Maven.. jury is still out

We just started a new project that will include a large server component so I thought I'd try out Maven for our build environment instead of the usual ant. I've never been a huge ant fan, but over the years its become familiar, and it has always been easy to extend or tweak to do what you want. The only bad thing is that you have to do it all from scratch (or likely the build.xml from your last project) every time.

Maven has some benefits in this respect. I kind of see Maven as the 'Ruby on Rails' of the build world. It does a lot for you, and makes bootstrapping a project incredibly quick. You can get a sane directory structure, a test runner and compilation going in 60 seconds flat. In Ant that would require a good deal of copying and hacking on your old build file, copying in your test runner etc..

So in that respect, it's pretty awesome. The layout of src and unit tests, resources etc is all sane and things I can live with.

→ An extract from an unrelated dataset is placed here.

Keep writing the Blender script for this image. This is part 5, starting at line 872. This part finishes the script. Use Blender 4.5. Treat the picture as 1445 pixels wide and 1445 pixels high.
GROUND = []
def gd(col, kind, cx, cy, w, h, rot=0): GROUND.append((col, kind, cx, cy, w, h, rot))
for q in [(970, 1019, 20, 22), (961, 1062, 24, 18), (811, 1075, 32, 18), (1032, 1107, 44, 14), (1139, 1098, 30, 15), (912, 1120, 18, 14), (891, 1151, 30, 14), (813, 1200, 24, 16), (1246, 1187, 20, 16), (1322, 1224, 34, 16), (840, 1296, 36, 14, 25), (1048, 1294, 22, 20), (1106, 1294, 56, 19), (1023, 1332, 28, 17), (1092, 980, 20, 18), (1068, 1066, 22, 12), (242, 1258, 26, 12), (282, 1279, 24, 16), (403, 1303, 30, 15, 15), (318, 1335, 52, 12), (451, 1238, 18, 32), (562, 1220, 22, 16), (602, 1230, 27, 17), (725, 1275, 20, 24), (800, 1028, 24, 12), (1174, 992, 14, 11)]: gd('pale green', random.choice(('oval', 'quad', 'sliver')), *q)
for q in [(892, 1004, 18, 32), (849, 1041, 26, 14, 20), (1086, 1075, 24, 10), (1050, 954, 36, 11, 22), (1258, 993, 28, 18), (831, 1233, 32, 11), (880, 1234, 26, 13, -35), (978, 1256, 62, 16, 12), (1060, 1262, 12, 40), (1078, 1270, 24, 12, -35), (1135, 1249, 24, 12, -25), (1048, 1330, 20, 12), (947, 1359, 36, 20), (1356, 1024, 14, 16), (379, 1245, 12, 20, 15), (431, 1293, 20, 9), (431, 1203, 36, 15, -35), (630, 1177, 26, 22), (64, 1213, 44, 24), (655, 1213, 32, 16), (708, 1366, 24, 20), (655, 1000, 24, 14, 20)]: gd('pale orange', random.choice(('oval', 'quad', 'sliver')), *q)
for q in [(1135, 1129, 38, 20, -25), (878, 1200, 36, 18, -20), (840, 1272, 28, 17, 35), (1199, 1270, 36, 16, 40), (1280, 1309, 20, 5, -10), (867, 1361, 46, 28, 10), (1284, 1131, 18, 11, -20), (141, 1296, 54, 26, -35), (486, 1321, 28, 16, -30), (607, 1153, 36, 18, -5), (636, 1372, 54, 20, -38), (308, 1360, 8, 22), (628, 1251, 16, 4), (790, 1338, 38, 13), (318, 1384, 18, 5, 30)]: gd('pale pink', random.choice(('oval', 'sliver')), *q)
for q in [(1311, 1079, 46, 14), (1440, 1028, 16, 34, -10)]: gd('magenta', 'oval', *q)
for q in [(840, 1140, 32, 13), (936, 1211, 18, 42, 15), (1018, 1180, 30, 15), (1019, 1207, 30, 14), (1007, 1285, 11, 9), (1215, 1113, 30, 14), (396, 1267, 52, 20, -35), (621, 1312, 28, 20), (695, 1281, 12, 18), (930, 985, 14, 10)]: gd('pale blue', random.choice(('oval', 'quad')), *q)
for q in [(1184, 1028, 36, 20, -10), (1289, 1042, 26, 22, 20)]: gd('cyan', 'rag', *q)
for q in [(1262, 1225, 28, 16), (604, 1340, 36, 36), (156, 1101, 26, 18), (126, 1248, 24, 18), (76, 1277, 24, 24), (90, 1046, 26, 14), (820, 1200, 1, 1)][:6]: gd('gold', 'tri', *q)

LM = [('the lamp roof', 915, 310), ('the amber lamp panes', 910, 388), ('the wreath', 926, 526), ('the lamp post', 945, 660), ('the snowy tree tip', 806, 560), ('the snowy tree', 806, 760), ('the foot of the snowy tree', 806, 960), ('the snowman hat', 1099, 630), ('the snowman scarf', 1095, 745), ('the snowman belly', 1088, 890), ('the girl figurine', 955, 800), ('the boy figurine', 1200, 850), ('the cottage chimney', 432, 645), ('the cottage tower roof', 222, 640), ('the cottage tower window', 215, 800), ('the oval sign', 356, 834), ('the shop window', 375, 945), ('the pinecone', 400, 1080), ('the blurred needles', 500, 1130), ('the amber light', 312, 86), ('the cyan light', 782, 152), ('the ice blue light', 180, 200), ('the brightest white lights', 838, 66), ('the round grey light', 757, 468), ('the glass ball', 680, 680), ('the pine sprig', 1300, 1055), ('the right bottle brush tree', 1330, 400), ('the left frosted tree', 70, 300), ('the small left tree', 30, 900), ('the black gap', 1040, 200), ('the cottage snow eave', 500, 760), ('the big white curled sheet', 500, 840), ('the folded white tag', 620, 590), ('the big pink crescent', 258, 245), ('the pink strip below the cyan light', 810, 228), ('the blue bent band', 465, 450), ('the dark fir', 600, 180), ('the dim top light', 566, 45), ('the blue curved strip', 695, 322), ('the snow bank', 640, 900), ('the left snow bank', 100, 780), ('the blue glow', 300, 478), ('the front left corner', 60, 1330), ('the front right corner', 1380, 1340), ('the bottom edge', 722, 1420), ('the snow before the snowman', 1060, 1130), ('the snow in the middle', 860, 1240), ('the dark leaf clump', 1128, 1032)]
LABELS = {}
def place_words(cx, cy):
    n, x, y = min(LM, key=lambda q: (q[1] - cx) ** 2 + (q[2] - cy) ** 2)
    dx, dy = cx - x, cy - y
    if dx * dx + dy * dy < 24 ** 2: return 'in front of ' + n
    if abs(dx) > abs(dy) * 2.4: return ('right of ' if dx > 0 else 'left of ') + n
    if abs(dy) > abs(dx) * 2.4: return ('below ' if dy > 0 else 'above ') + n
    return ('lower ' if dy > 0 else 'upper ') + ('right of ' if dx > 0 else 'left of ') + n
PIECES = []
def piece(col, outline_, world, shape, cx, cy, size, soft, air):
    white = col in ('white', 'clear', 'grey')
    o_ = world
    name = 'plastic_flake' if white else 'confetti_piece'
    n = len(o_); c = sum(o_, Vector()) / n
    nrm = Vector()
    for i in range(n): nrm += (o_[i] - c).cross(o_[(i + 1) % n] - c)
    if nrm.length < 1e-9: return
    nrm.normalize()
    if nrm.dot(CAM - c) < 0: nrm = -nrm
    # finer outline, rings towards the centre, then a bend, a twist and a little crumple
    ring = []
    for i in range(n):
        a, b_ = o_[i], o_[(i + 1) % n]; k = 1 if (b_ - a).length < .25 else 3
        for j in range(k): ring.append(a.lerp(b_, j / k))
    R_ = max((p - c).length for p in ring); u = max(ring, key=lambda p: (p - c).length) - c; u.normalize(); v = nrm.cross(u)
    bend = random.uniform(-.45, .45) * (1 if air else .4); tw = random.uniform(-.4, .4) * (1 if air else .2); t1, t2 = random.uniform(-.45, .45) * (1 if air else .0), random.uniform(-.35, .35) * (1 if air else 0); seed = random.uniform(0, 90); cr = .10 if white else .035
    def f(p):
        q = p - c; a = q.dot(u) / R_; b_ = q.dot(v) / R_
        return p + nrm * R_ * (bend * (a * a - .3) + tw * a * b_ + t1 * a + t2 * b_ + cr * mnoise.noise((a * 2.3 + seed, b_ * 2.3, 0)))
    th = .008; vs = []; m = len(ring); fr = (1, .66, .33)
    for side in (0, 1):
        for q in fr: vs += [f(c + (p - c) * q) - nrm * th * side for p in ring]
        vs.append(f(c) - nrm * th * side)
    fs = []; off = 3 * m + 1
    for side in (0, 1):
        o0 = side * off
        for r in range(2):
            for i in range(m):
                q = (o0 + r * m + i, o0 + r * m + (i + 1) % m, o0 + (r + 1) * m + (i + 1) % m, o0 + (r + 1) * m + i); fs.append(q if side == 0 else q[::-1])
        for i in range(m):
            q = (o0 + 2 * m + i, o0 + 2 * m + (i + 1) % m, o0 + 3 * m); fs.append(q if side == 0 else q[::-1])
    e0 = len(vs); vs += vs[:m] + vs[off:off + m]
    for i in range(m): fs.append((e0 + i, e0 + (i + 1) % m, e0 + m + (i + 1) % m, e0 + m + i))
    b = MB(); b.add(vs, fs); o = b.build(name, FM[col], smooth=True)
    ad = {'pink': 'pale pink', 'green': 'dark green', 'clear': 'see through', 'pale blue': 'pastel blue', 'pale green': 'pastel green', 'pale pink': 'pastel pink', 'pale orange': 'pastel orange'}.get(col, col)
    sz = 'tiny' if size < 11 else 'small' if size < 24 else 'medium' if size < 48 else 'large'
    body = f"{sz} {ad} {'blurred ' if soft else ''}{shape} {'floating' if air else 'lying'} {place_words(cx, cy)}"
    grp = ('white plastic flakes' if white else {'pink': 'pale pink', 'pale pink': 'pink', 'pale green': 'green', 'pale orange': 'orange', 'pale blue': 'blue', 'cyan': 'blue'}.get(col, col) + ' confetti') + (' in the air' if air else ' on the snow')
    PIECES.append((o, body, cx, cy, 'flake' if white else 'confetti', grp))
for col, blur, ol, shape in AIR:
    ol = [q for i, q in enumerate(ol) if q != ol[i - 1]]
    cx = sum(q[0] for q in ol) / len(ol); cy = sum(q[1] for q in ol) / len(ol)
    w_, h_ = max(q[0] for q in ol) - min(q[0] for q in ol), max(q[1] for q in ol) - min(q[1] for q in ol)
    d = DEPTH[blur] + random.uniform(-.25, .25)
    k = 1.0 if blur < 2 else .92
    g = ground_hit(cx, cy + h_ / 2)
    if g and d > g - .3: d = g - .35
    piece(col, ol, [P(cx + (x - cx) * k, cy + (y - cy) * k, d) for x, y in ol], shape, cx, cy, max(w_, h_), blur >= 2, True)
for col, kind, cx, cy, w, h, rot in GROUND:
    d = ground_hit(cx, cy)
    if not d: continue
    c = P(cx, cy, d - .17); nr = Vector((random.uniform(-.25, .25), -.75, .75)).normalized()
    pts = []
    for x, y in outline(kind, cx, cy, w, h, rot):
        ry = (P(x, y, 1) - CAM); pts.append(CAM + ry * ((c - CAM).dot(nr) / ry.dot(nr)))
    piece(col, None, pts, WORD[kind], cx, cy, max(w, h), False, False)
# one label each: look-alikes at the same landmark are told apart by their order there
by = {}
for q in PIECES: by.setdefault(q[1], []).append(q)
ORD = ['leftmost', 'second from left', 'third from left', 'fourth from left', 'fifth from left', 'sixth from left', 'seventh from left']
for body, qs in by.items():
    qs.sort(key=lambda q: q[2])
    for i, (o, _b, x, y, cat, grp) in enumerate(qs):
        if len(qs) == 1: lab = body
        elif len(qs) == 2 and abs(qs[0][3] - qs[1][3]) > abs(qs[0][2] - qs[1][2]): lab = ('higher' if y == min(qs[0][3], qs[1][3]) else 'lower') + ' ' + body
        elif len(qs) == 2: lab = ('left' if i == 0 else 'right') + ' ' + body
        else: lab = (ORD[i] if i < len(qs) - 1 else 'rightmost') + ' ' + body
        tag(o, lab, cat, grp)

One big things Maven does which is interesting is manage external dependencies. Instead of having a /lib dir checked in with your dependent jars, you now just specify what version of what library you require and Maven takes care of downloading it from the iBiblio repo, adding it to your classpath etc.. This is pretty neat I admit, though I'm a bit uneasy because it reminds me a bit of CPAN which in my experience works fantastic 95% of the time, but the remaining 5% drives you bonkers. Then again, this is Java WORA, so we shouldn't have those issues right? ;)

I'm not sure I buy into the dependency management being a huge win. Yes, it keeps you from having libs checked into SVN, but why is that such a bad thing anyways? Your SVN repository is probably on a server that is very fast for you to access, you are guaranteed it will work, and guaranteed that iBiblio won't one day blow up and leave you running around for your dependent jars.

Then comes all the automagic of Maven. When it works and you are doing something it expects, great. Otherwise.. be prepared for a time sync. I've worked with a lot of tools over the years, and Maven is by far the most obtuse and worst documented among them. Just figuring out how to include my own external jar that didn't exists in iBiblio took the better part of an hour. I can chalk a lot of this up to being new to it, but it is usually easier. I even bought a Maven book, "A Developer's Notebook" and this has to be one of the most useless texts I've ever used. All it focuses on is the common path. There are plenty of discussions of the common path on the web, when I buy books I want to know the details, and this book has none of them.

So so far, I think the jury is still out on Maven. I do appreciate how quick it was to set up a sane build environment for this project. We'll see how things progress as I want to customize the build in the future.